This was an increase of 7,000 barrel equivalents per day compared to the Q1 of 2012. About 86% of the domestic production growth of the first quarter of 2012, which was in liquids, which grew from 316,000 barrels a day to 322,000. Compared to the Q2 of 2011, our domestic production grew by 9% or 38,000 barrels a day, of which 25,000 barrels a day was liquids production growth and 79,000,000 cubic feet a day was gas. Our annualized return on equity for the 1st 6 months of 2012 was 15% and our return on capital employed was 13%. For our capital program, we are raising our estimate of the total year capital program to $9,200,000,000 from our previous announced level of $8,300,000,000 Of the increase about $600,000,000 for the Elhos and Shaw gas project, the remainder of the increase going to the rest of the oil and gas segment, primarily to non operated properties where our forecasting ability is limited.
Expect our capital spend rate to slow down modestly from the current levels during the back half of the year and stabilize in the 4th quarter. The El Hozan Gas project is approximately 49% complete and is progressing as planned. This project made up about 11% of our capital program for 6 months of this year. Spending continuing at current levels, we are increasing our anticipated spending for the remainder of 2012 as I just mentioned. However, total development capital for the project is expected to be in line with previous estimates.

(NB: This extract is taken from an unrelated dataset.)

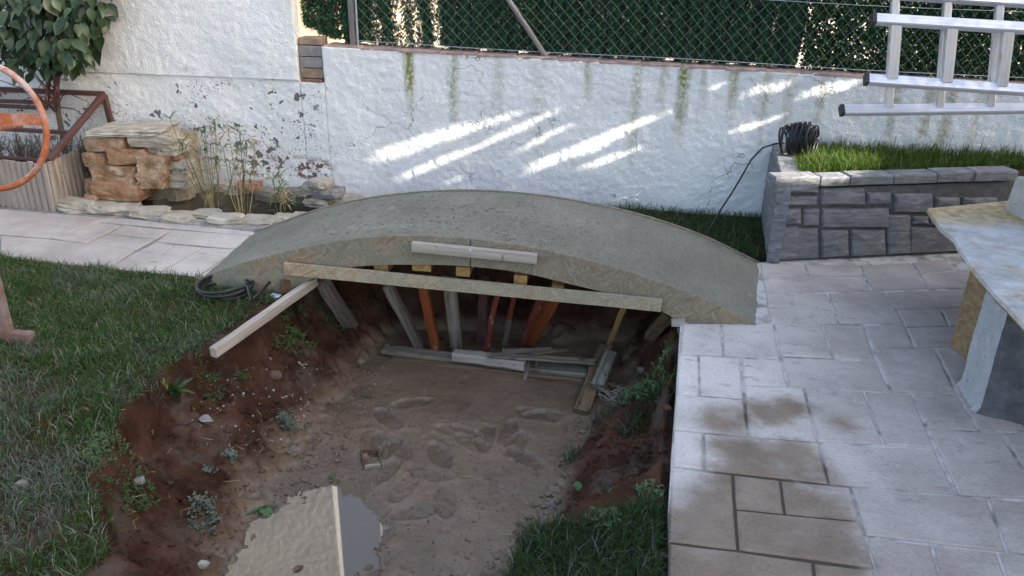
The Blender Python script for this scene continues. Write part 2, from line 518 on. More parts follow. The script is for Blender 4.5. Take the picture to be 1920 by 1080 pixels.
mk_plaster(); mk_concrete(); mk_paving(); mk_soil(); mk_slate()
mk_osb('osb', (1, 1, 1), 0.85, True)
mk_osb('osb_pale', (1.45, 1.42, 1.36), 0.8)
mk_osb('osb_counter', (0.95, 0.82, 0.62), 0.1)
mk_wood('wood_grey', (0.055, 0.046, 0.037), (0.15, 0.13, 0.108), (0.30, 0.27, 0.235))
mk_wood('wood_pale', (0.25, 0.215, 0.175), (0.37, 0.33, 0.28), (0.46, 0.42, 0.365))
mk_wood('wood_brown', (0.07, 0.045, 0.025), (0.15, 0.10, 0.06), (0.24, 0.17, 0.105))
mk_wood('wood_green_grey', (0.07, 0.066, 0.05), (0.17, 0.158, 0.125), (0.32, 0.30, 0.25), worn=0.57, wornc=(0.10, 0.07, 0.045))
mk_wood('wood_yellow', (0.22, 0.13, 0.045), (0.34, 0.21, 0.08), (0.46, 0.30, 0.13))
mk_wood('wood_edging', (0.17, 0.145, 0.125), (0.27, 0.235, 0.205), (0.36, 0.32, 0.285))
mk_wood('paint_orange', (0.13, 0.034, 0.011), (0.19, 0.052, 0.017), (0.23, 0.072, 0.027), knots=False, rough=0.55, worn=0.62)
mk_wood('paint_red', (0.10, 0.022, 0.018), (0.15, 0.034, 0.026), (0.19, 0.05, 0.04), knots=False, rough=0.6, worn=0.60)
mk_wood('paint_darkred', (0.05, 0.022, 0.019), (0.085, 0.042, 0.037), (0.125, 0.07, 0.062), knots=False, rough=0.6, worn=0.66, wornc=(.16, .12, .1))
mk_rock('rock_gold', [(0.15, 0.085, 0.045), (0.34, 0.225, 0.135), (0.52, 0.44, 0.33), (0.27, 0.125, 0.06)])
mk_rock('rock_pale', [(0.21, 0.18, 0.14), (0.40, 0.365, 0.30), (0.55, 0.52, 0.46), (0.36, 0.32, 0.25)])
mk_rock('rock_rim', [(0.27, 0.235, 0.185), (0.44, 0.40, 0.33), (0.58, 0.55, 0.49), (0.36, 0.32, 0.25)])
mk_rock('rock_grey', [(0.10, 0.10, 0.09), (0.22, 0.215, 0.20), (0.36, 0.35, 0.33), (0.24, 0.21, 0.16)])
mk_rock('clod', [(0.085, 0.046, 0.031), (0.14, 0.085, 0.06), (0.20, 0.14, 0.105), (0.17, 0.13, 0.10)])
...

In our domestic operations, we expect our total average rig count at current levels of about 75 to go down to an average of 70 by the end of the year. However, with the mix of rigs, we'll shift among very different regions related to changes in gas and NGL prices. With our production growth wedge firmly in place for the back half of the year, we will focus our efforts on improving our profitability. This includes an increased oil program rather than drilling gas NGL wells. We are releasing and will continue to release underperforming rigs and crews.
We will also work on improving our operating costs. These things are well within our ability to achieve. We expect to do more with less money in the rest of the year. California, we continue to see improvement with respect to permitting issues relative to last year. We received approved field level rules and new permits for both injection wells and drilling locations.
The regulatory agency continues to be responsive and committed to working through the backlog of permits. Our new Elk Hills gas plant, which went into operation early July, will positively affect our operational efficiency and production in the back half of the year. Turning to production expectations in the back half of the year. Over past year, we have generally achieved our 6,000 to 8,000 barrel a day quarter over quarter domestic production increase. We expect that we will achieve the high end of this range increase throughout the rest of the year, which should give us an entry rate into the New Year of at least 480,000 barrels a day.
The increase will be spread among all of the domestic operations. Internationally at current prices, we expect production to increase modestly for the rest of the year depending on spending levels in Iraq. This includes the effect of a drop in production at Dolphin to about 40,000 barrels a day starting in the Q3 resulting from the full cost recovery of the free startup capital over the 1st 5 years of production, which commenced in July 2007. We expect international sales volume in the Q3 of 2012 to be 20 incorporated in the product price sensitivities that Jim provided you. Additionally, we expect exploration expense to be about $85,000,000 for seismic and drilling for exploration program in the Q3.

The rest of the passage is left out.